Like companies, universities have been hit by high-profile data breaches. For example, in 2020, Indiana University deleted a GPA calculator from its website after the university learned students, faculty, and staff gained access to 100,000 current and former student grades, a violation of FERPA.
In another example, the University of California-Berkeley discovered in 2017 that a third-party online discussion platform integrated with its LMS was selling information about students to companies for recruitment purposes.
Because institutions work with numerous vendors on the technical side, the CISO must manage those relationships throughout the course of the contract with an eye toward data privacy, noted Cheryl Washington, CISO for the University of California at Davis, in a recent conference presentation. “You have to maintain supplier relationships so you don’t inadvertently give out more information than your original intent was,” she said.
Meanwhile, the FBI is warning colleges and universities that they are increasingly at risk of organized ransomware attacks.
Secure doesn’t mean strategic or effective
EDUCAUSE’s 2020 Student Technology Report: Supporting the Whole Student, which surveyed more than 16,000 undergraduate students at 71 U.S. colleges and universities, showed that students hold conflicting views on data collection.

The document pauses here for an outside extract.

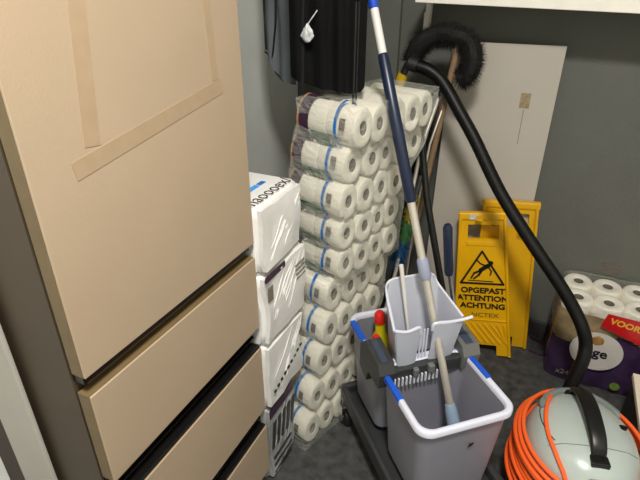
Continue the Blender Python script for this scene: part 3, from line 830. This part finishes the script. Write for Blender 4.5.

On one hand, about half believe colleges and universities use and secure their data responsibly. Yet fewer than a quarter said they didn’t see how the data collected benefited them. Although colleges may do a good job on data privacy, they could be more transparent about how student learning data is being used.
Ultimately, data is collected to support some educational purpose, and, as the frameworks referenced above suggest, it’s unlikely colleges and universities will achieve that purpose without a coherent strategy that involves the participation of every stakeholder. Faculty and administrators involved with selecting or collaborating with a CPO should ensure that the campus doesn’t drift into not seeing the forest for the trees. Colleges and universities — and their CPOs — should develop excellent data security practices that are well aligned with meaningful learning goals.